A habitação é tema complexo. Em geral, abordado apenas como promoção de moradia, mas na cidade contemporânea não se trata só da casa, engloba também a infraestrutura, os serviços públicos, os equipamentos sociais, a mobilidade. Habitação é cidade. Tem larga repercussão na economia, na política, na saúde, na educação, na cultura e até no planeta.

O clima depende da cidade. Uma cidade expandida em baixa densidade, sem boa infraestrutura, com mobilidade deficiente, não impacta apenas as pessoas, que sofrem em seu cotidiano. Impacta todos aqueles fatores. Essa interdependência pede que o tema seja tratado permanentemente e de modo transversal às políticas de Estado.

Reconheçamos que no Brasil a questão é mais grave. Desde meados do século passado, a população cresceu quatro vezes, o que alguns demógrafos consideram inédito no mundo em tão pouco tempo. No mesmo período, a população urbana cresceu 15 vezes. E o número de moradias urbanas cresceu 30 vezes.

E como foram produzidas essas novas moradias? Oitenta em cada 100 domicílios foram construídos exclusivamente com os recursos das famílias; 20 em cada 100, apenas, receberam algum financiamento ou foram promovidos pelos governos. Esse quadro se desenrola desde o Banco Nacional da Habitação (BNH) até o MCMV, sem mudanças.

Recursos importantes foram destinados no segundo mandato de Lula e no governo de Dilma Rousseff. Não obstante, a porcentagem de moradias construídas pelo MCMV em relação às que foram construídas no país não ultrapassou a porcentagem média de moradias financiadas desde os tempos do BNH. Continuamos nos mesmos 20% — e até menos.

Isso demonstra a enorme potência do povo brasileiro na produção da sua moradia. Mas não é suficiente. Também explicita que a cidade é uma construção compartilhada, onde cabe ao coletivo a produção das infraestruturas e dos serviços. A escassez de Estado nos territórios populares, das favelas, loteamentos e periferias de nossas cidades, é corolário da falta de política habitacional e urbana.

Sendo redesenhado, como é desejável, o MCMV 2, além de oferecer financiamento para a decisão das famílias, precisará contemplar a urbanização desses assentamentos populares existentes, onde elas já construíram suas moradias.

Nesse tema, o país tem boa experiência, como é o caso do Programa Favela-Bairro, no Rio de Janeiro, ou do Renova São Paulo, bem como noutros estados. A Colômbia, em Medellín e em Bogotá, seguiu e inovou essa experiência brasileira com ótimos resultados.
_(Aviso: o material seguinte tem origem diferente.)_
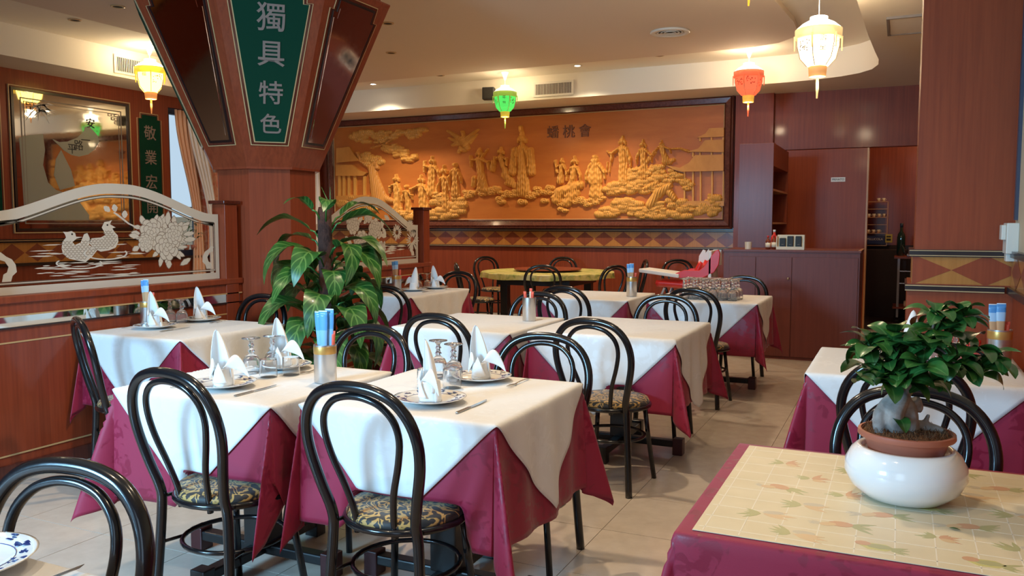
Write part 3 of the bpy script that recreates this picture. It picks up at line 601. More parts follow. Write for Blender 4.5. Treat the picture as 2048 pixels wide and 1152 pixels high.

Cuidar da cidade significa qualificar seus espaços públicos para a interação social, buscar a equidade pela universalização das infraestruturas e serviços públicos, bem como torná-la atenta ao planeta e ao clima. Afinal, a cidade é o lugar da maioria da população mundial. No nosso caso, de 85% dos brasileiros.

Agora em novembro, no Egito, na Conferência sobre Mudanças Climáticas da ONU, a COP27, em que o Brasil deverá reinserir-se como protagonista, seria útil reforçar a questão urbana como parceira da sustentabilidade global. O tema da habitação é central para o planeta e básico para o desenvolvimento do país.

Ademais, tratar bem da cidade significa cuidar do povo.